YOUR INSTRUCTIONS: Keep only the lines from the top of the listing through the one with "t = thing('wall_mirror', label, 'mirror', (lx, (y0", and reproduce them unaltered.

━━━━━ PROVIDED RECORDS ━━━━━

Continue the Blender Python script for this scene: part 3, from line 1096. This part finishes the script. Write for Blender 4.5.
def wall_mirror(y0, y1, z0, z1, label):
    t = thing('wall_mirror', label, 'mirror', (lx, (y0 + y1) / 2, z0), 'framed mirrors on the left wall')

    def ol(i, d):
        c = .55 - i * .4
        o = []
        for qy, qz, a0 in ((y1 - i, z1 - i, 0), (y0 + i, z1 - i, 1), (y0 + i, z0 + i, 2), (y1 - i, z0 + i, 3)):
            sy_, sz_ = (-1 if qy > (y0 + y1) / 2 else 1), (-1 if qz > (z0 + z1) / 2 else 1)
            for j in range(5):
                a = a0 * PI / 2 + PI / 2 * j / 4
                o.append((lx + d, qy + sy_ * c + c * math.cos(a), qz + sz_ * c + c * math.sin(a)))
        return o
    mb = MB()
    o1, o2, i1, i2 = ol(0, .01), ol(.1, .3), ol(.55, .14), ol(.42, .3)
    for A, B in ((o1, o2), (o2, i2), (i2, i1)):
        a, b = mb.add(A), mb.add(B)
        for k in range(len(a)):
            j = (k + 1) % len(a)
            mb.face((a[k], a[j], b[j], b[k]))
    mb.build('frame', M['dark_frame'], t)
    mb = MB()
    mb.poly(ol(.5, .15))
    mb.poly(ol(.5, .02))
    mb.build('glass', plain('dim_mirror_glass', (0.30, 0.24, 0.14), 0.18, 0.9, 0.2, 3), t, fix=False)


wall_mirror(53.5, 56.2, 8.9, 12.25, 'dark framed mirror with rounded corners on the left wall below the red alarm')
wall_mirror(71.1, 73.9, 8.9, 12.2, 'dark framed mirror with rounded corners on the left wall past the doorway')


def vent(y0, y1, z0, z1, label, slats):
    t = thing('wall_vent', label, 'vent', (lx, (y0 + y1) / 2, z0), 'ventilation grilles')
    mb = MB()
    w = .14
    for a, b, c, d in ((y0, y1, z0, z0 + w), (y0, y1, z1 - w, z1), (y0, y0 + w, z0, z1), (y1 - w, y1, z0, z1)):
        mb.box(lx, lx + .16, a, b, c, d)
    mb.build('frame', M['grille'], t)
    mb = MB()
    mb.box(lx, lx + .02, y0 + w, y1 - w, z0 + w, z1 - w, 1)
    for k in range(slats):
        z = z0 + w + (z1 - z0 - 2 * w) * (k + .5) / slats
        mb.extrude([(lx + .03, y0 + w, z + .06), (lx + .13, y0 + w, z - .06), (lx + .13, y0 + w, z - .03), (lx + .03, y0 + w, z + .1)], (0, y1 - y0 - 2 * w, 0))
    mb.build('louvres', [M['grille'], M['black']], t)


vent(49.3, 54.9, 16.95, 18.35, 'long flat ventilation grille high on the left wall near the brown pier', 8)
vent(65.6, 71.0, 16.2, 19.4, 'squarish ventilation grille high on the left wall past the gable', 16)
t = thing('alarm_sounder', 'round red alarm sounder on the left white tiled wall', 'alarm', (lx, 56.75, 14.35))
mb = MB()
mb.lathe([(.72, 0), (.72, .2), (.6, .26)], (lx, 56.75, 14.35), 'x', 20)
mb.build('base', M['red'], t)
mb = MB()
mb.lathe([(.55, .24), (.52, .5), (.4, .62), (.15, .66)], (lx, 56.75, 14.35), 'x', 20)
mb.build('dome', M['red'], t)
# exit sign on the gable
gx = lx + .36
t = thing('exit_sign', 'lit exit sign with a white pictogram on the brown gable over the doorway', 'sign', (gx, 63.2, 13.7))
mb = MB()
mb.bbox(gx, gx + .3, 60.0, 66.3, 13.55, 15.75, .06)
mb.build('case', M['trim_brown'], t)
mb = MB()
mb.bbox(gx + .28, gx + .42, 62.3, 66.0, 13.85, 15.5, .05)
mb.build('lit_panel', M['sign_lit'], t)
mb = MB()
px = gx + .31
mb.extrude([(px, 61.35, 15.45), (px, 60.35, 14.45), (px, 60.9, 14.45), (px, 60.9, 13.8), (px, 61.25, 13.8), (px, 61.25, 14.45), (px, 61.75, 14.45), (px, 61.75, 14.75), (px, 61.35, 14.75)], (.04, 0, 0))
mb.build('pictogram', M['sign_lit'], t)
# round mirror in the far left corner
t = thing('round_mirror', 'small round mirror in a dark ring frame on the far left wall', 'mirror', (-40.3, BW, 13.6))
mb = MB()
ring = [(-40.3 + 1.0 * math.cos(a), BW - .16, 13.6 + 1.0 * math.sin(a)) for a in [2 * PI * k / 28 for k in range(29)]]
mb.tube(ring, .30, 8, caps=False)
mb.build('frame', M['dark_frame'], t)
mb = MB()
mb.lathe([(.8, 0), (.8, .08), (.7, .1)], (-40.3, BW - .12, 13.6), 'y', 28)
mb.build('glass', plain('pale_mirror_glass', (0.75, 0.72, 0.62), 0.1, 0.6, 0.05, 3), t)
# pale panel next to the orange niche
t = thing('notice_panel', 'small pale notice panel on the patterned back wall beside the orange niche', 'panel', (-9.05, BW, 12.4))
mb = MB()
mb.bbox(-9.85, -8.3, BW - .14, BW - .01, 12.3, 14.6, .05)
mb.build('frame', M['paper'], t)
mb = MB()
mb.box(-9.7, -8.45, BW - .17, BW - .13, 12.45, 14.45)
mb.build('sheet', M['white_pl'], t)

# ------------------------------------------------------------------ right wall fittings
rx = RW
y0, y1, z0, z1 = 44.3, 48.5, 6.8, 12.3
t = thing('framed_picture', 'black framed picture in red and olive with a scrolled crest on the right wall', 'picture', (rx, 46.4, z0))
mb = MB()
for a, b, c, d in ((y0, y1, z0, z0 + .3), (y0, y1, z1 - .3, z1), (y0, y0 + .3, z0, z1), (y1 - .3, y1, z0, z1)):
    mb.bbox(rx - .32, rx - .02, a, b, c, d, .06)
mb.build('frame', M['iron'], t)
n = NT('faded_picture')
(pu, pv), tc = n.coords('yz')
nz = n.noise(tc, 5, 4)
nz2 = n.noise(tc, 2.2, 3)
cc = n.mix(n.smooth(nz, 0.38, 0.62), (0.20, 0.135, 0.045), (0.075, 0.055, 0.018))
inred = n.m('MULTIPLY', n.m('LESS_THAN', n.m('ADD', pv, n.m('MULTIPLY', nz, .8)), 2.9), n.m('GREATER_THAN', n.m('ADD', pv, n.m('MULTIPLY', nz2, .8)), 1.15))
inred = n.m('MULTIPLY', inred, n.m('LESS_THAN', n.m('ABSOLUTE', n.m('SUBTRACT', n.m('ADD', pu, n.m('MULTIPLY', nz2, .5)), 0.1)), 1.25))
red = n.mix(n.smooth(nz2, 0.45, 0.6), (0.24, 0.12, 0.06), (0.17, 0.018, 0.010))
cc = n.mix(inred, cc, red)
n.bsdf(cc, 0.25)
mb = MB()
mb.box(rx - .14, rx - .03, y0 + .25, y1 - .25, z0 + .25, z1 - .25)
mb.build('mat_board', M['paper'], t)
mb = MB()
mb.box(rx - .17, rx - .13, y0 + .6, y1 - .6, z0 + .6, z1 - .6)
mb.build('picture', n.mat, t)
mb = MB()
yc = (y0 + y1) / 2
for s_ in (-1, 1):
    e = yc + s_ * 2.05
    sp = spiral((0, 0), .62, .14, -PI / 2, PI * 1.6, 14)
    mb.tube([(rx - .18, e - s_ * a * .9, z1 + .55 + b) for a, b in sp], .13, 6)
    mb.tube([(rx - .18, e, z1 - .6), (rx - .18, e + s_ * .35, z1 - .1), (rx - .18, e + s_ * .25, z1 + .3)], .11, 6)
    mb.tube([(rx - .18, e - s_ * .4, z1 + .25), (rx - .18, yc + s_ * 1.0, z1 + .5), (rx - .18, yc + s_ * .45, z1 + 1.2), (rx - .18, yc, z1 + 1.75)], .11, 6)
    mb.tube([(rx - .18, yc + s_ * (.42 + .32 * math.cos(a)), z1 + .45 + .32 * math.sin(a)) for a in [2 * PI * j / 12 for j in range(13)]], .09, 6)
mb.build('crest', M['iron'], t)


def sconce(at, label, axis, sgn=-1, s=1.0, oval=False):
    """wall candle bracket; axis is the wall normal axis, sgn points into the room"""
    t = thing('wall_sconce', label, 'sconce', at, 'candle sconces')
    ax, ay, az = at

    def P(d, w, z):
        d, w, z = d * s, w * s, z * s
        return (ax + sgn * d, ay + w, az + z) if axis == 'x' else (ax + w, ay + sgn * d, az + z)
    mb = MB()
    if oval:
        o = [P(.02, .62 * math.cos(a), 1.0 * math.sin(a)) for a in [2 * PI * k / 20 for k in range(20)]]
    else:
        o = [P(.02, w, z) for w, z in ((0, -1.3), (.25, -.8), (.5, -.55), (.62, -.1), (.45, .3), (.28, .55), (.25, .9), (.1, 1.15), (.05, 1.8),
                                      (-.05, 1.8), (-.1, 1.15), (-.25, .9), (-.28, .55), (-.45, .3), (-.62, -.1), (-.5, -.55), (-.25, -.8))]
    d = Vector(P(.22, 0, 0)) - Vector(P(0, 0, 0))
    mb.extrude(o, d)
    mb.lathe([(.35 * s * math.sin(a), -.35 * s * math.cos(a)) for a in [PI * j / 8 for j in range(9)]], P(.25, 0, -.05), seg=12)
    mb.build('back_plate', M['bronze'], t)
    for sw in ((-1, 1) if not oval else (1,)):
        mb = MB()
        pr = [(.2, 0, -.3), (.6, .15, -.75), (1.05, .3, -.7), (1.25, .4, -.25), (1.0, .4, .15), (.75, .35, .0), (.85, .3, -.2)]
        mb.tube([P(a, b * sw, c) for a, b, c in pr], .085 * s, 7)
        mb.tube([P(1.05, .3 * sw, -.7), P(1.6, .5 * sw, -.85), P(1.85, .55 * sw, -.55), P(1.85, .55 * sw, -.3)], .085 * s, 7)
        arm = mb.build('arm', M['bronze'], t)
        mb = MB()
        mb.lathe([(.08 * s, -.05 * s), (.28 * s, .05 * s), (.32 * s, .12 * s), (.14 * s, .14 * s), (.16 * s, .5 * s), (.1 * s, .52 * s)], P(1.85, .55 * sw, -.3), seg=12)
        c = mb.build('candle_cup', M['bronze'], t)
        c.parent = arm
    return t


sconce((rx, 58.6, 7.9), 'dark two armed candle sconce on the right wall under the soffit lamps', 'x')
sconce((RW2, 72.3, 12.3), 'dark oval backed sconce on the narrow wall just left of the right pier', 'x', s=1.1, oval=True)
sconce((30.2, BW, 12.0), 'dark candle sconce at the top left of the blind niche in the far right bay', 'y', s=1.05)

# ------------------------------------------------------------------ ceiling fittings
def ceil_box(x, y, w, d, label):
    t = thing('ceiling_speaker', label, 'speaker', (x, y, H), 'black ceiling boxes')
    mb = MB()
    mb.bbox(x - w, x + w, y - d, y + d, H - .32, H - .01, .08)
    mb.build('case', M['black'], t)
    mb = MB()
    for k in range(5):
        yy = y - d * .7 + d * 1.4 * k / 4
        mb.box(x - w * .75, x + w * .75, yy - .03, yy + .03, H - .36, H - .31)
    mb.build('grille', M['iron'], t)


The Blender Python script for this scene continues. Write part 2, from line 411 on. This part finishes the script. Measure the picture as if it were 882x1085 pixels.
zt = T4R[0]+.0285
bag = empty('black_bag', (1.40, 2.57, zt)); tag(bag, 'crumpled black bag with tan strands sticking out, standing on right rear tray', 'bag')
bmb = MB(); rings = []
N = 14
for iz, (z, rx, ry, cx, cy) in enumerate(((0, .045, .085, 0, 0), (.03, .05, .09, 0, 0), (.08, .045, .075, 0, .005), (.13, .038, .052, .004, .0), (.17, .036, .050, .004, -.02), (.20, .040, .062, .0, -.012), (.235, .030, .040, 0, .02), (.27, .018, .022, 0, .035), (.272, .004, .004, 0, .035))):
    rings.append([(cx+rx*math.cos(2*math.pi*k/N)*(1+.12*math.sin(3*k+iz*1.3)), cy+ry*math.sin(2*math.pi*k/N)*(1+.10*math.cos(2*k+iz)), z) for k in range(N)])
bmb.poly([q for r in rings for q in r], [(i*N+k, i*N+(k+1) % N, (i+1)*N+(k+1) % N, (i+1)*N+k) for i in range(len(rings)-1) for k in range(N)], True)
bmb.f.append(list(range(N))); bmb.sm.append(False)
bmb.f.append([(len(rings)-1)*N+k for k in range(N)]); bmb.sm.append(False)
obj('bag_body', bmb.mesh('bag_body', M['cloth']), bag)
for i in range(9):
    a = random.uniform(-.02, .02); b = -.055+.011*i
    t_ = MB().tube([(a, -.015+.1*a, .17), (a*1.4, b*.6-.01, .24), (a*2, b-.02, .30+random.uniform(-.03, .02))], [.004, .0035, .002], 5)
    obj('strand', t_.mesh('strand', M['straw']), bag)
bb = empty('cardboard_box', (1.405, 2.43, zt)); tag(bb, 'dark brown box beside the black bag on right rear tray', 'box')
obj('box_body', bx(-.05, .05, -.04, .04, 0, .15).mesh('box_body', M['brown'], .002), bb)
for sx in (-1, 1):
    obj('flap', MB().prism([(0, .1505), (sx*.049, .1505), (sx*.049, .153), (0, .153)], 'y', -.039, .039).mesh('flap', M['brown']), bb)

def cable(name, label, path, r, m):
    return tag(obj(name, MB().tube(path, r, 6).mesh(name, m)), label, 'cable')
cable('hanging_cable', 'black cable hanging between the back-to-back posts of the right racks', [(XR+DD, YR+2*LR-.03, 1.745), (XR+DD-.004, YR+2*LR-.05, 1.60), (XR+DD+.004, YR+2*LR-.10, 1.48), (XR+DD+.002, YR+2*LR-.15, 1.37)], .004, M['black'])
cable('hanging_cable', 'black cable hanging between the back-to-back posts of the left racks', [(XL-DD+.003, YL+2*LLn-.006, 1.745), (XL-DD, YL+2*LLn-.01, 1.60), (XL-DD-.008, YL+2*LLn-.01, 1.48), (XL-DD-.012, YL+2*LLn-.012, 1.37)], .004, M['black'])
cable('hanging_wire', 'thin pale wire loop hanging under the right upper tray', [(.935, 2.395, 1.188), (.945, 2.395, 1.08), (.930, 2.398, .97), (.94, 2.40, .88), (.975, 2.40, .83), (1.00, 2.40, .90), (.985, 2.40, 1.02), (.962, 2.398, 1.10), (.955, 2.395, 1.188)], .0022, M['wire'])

━━━━━

TASK RESPONSE:
Continue the Blender Python script for this scene: part 3, from line 1096. This part finishes the script. Write for Blender 4.5.
def wall_mirror(y0, y1, z0, z1, label):
    t = thing('wall_mirror', label, 'mirror', (lx, (y0 + y1) / 2, z0), 'framed mirrors on the left wall')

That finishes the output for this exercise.